[Exercise aim]:
Write out the data again exactly, skipping every picture.

[Source excerpt]:
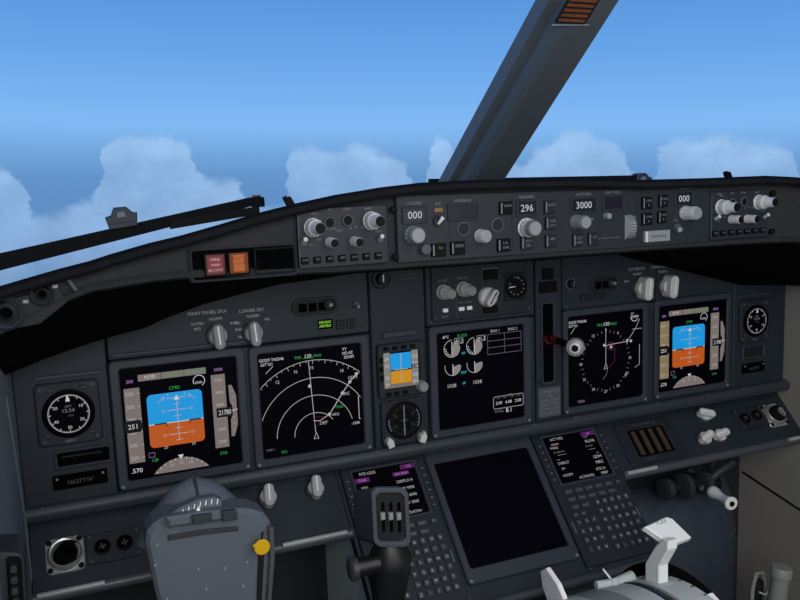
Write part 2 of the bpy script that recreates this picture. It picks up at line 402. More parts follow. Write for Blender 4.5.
# --- display units
S = .17; HS = S / 2
def du(label, u, v, name='display_unit', w=.198, h=.196, fr=A, s=S, hh=.007, shift=0):
    t = thing(name, fr.mat(u, v), label, 'display', 'cockpit display units')
    b = MB(); n_ = 5
    b.frame(rrect(0, shift, w, h, .008, n_), rrect(0, 0, s, s, .004, n_), 0, hh, 'bezel', .002, .002)
    b.build('bezel', t)
    for sx in (-1, 1):
        b = MB(); screw(b, 0, 0, 0, .0028, 'label'); b.build('corner_screw', t, L(sx * (w/2 - .006), shift - h/2 + .006, hh))
    b = MB(); b.prism(rrect(0, 0, s + .001, s + .001, .003), .0003, .0026, 'glass'); b.build('screen', t)
    return t
Z = .0029
def q(x): return x * S
def tape(b, u0, u1, v0, v1, m='e_tape'): b.flat([(q(u0), q(v0)), (q(u1), q(v0)), (q(u1), q(v1)), (q(u0), q(v1))], Z, m)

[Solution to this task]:
Write part 2 of the bpy script that recreates this picture. It picks up at line 402. More parts follow. Write for Blender 4.5.
# --- display units
S = .17; HS = S / 2
def du(label, u, v, name='display_unit', w=.198, h=.196, fr=A, s=S, hh=.007, shift=0):
    t = thing(name, fr.mat(u, v), label, 'display', 'cockpit display units')
    b = MB(); n_ = 5
    b.frame(rrect(0, shift, w, h, .008, n_), rrect(0, 0, s, s, .004, n_), 0, hh, 'bezel', .002, .002)
    b.build('bezel', t)
    for sx in (-1, 1):
        b = MB(); screw(b, 0, 0, 0, .0028, 'label'); b.build('corner_screw', t, L(sx * (w/2 - .006), shift - h/2 + .006, hh))
    b = MB(); b.prism(rrect(0, 0, s + .001, s + .001, .003), .0003, .0026, 'glass'); b.build('screen', t)
    return t
Z = .0029
def q(x): return x * S
def tape(b, u0, u1, v0, v1, m='e_tape'): b.flat([(q(u0), q(v0)), (q(u1), q(v0)), (q(u1), q(v1)), (q(u0), q(v1))], Z, m)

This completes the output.